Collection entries
◇ ◇ ◇
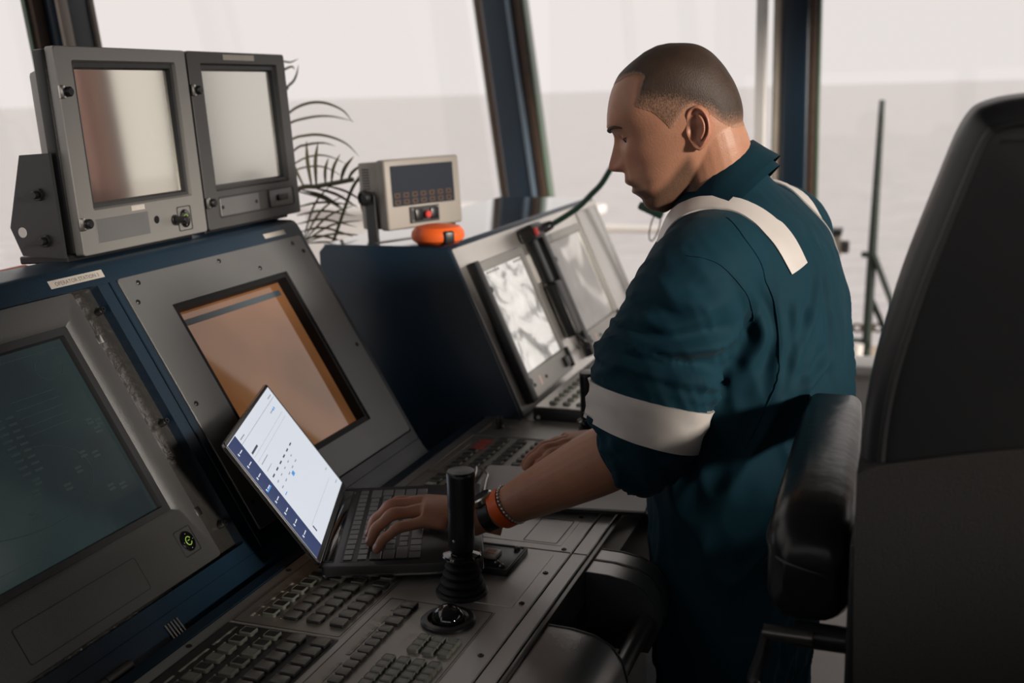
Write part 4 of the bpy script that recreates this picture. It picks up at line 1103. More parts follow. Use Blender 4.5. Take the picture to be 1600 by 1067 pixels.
WDt = [(-109, 6), (-106, 16), (-98, 29), (-88, 40), (-75, 50), (-60, 58), (-45, 62), (-28, 65), (-11, 68), (10, 71), (32, 75), (50, 77), (70, 74.5), (85, 67), (98, 55), (107, 42), (114, 26), (118.5, 3)]
def soften(tab, sg=3.5):
    u = np.arange(-125, 130, .5); t = sorted(tab); y = np.interp(u, [a for a, b in t], [b for a, b in t])
    # extrapolate straight past both ends before blurring
    k = np.exp(-(np.arange(-24, 25) * .5 / sg) ** 2 / 2); k /= k.sum()
    yp = np.concatenate([[y[0]] * 24, y, [y[-1]] * 24]); z = np.convolve(yp, k, 'valid')
    keep_ = (u < t[0][0] + 5) | (u > t[-1][0] - 3)
    z = np.where(keep_, y, z)
    return list(zip(u, z))
XBt = soften(XBt, 6); WDt = soften(WDt, 6)
_x = soften(XFt, 5); XFt = [(a, b) if a > 60 else (a, c) for (a, b), c in zip(_x, interp(A([p[0] for p in _x]), XFt))]
def head_geo():
    us = np.concatenate([np.linspace(-109, -100, 12), np.linspace(-99, 100, 190), np.linspace(101, 118.5, 24)]); M = 220
    ph = np.linspace(0, 2 * math.pi, M, endpoint=False)
    XFa, XBa, WDa = [A(t).T for t in (XFt, XBt, WDt)]
    ls = []
    for u in us:
        xf = float(np.interp(u, *XFa)); xb = float(np.interp(u, *XBa)); w = float(np.interp(u, *WDa))
        cx = (xf + xb) / 2 + (8 if u < -40 else 0) * min(1, (-40 - u) / 30 if u < -40 else 0)
        c, s = np.cos(ph), np.sin(ph)
        ex = 2 / 2.25
        x = np.where(c > 0, cx + (xf - cx) * np.abs(c) ** ex, cx - (cx - xb) * np.abs(c) ** ex)
        y = w * np.sign(s) * np.abs(s) ** ex
        fr = sstep(c, .0, .45); ay = np.abs(y)
        # nose, wings, brow, sockets, cheeks, lips
        H = interp(u, [(30, 0), (23, 1.5), (9, 9), (-5, 17.5), (-15, 23), (-20, 23.5), (-24, 20), (-28, 11.5), (-31.5, 3), (-34, 0)])
        sg = interp(u, [(30, 7), (10, 7.5), (-5, 9), (-15, 11), (-24, 12.5), (-34, 12)])
        d = H * np.exp(-(ay / sg) ** 2.4)
        d += 8 * gs(ay - 15, 5.5) * gs(u + 21, 6.5)
        d -= 3.0 * gs(ay - 8, 3.5) * gs(u + 30, 3)
        d += 3.2 * gs(ay - 24, 17) * gs(u - 37, 7)
        d -= 8.5 * gs(ay - 31, 14) * gs(u - 15, 10.5)
        d -= 3.0 * gs(ay - 13, 5) * gs(u - 16, 10)
        d += 3.5 * gs(ay - 50, 15) * gs(u + 8, 13)
        d -= 2.6 * gs(ay - 40, 12) * gs(u + 42, 18)
        d += 1.8 * gs(ay, 16) * gs(u + 48, 4.5) + 1.8 * gs(ay, 15) * gs(u + 63, 5)
        d -= 3.4 * np.exp(-(ay / 25) ** 4) * gs(u + 55.5, 2.0)
        d -= 2.2 * gs(ay - 24 + (u + 30) * .25, 3.5) * gs(u + 35, 14)
        d -= 1.6 * gs(ay, 4) * gs(u + 38, 6)
        x = x + d * fr
        y = y + np.sign(y) * 2.0 * gs(u + 55, 18) * sstep(-x, -45, 25)       # jaw corner
        ls.append(np.stack([x, y, np.full(M, u)], 1))
    v, f = loops(ls)
    return HD.p(v), f
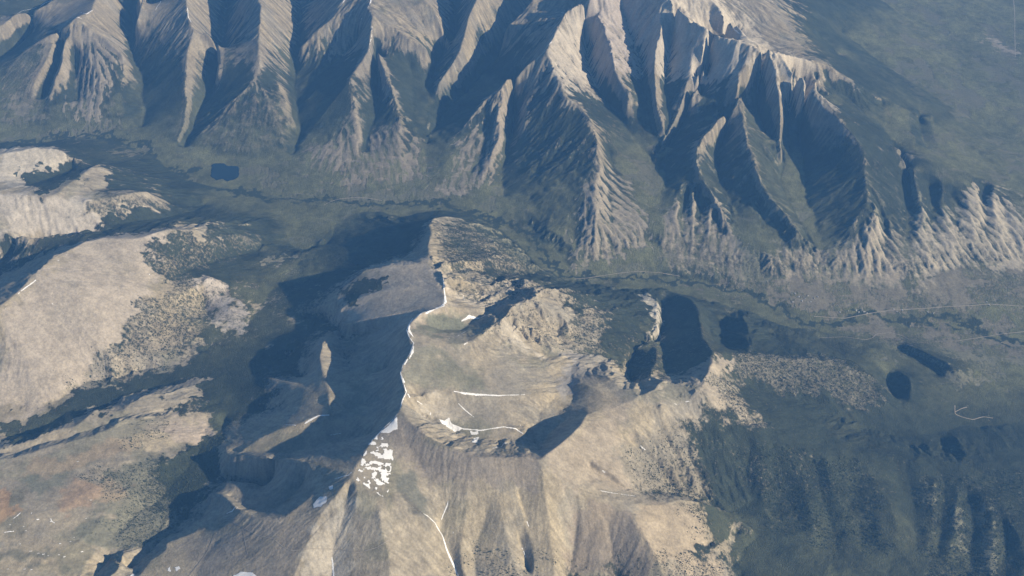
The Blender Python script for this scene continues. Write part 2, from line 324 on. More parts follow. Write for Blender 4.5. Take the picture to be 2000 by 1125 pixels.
◇ ◇ ◇
* Problem to work on
Set each line of the records down exactly, leaving every picture out.

* Written reply
Write part 4 of the bpy script that recreates this picture. It picks up at line 1103. More parts follow. Use Blender 4.5. Take the picture to be 1600 by 1067 pixels.
WDt = [(-109, 6), (-106, 16), (-98, 29), (-88, 40), (-75, 50), (-60, 58), (-45, 62), (-28, 65), (-11, 68), (10, 71), (32, 75), (50, 77), (70, 74.5), (85, 67), (98, 55), (107, 42), (114, 26), (118.5, 3)]
def soften(tab, sg=3.5):
    u = np.arange(-125, 130, .5); t = sorted(tab); y = np.interp(u, [a for a, b in t], [b for a, b in t])
    # extrapolate straight past both ends before blurring
    k = np.exp(-(np.arange(-24, 25) * .5 / sg) ** 2 / 2); k /= k.sum()
    yp = np.concatenate([[y[0]] * 24, y, [y[-1]] * 24]); z = np.convolve(yp, k, 'valid')
    keep_ = (u < t[0][0] + 5) | (u > t[-1][0] - 3)
    z = np.where(keep_, y, z)
    return list(zip(u, z))
XBt = soften(XBt, 6); WDt = soften(WDt, 6)
_x = soften(XFt, 5); XFt = [(a, b) if a > 60 else (a, c) for (a, b), c in zip(_x, interp(A([p[0] for p in _x]), XFt))]
def head_geo():
    us = np.concatenate([np.linspace(-109, -100, 12), np.linspace(-99, 100, 190), np.linspace(101, 118.5, 24)]); M = 220
    ph = np.linspace(0, 2 * math.pi, M, endpoint=False)
    XFa, XBa, WDa = [A(t).T for t in (XFt, XBt, WDt)]
    ls = []
    for u in us:
        xf = float(np.interp(u, *XFa)); xb = float(np.interp(u, *XBa)); w = float(np.interp(u, *WDa))
        cx = (xf + xb) / 2 + (8 if u < -40 else 0) * min(1, (-40 - u) / 30 if u < -40 else 0)
        c, s = np.cos(ph), np.sin(ph)
        ex = 2 / 2.25
        x = np.where(c > 0, cx + (xf - cx) * np.abs(c) ** ex, cx - (cx - xb) * np.abs(c) ** ex)
        y = w * np.sign(s) * np.abs(s) ** ex
        fr = sstep(c, .0, .45); ay = np.abs(y)
        # nose, wings, brow, sockets, cheeks, lips
        H = interp(u, [(30, 0), (23, 1.5), (9, 9), (-5, 17.5), (-15, 23), (-20, 23.5), (-24, 20), (-28, 11.5), (-31.5, 3), (-34, 0)])
        sg = interp(u, [(30, 7), (10, 7.5), (-5, 9), (-15, 11), (-24, 12.5), (-34, 12)])
        d = H * np.exp(-(ay / sg) ** 2.4)
        d += 8 * gs(ay - 15, 5.5) * gs(u + 21, 6.5)
        d -= 3.0 * gs(ay - 8, 3.5) * gs(u + 30, 3)
        d += 3.2 * gs(ay - 24, 17) * gs(u - 37, 7)
        d -= 8.5 * gs(ay - 31, 14) * gs(u - 15, 10.5)
        d -= 3.0 * gs(ay - 13, 5) * gs(u - 16, 10)
        d += 3.5 * gs(ay - 50, 15) * gs(u + 8, 13)
        d -= 2.6 * gs(ay - 40, 12) * gs(u + 42, 18)
        d += 1.8 * gs(ay, 16) * gs(u + 48, 4.5) + 1.8 * gs(ay, 15) * gs(u + 63, 5)
        d -= 3.4 * np.exp(-(ay / 25) ** 4) * gs(u + 55.5, 2.0)
        d -= 2.2 * gs(ay - 24 + (u + 30) * .25, 3.5) * gs(u + 35, 14)
        d -= 1.6 * gs(ay, 4) * gs(u + 38, 6)
        x = x + d * fr
        y = y + np.sign(y) * 2.0 * gs(u + 55, 18) * sstep(-x, -45, 25)       # jaw corner
        ls.append(np.stack([x, y, np.full(M, u)], 1))
    v, f = loops(ls)
    return HD.p(v), f
The Blender Python script for this scene continues. Write part 2, from line 324 on. More parts follow. Write for Blender 4.5. Take the picture to be 2000 by 1125 pixels.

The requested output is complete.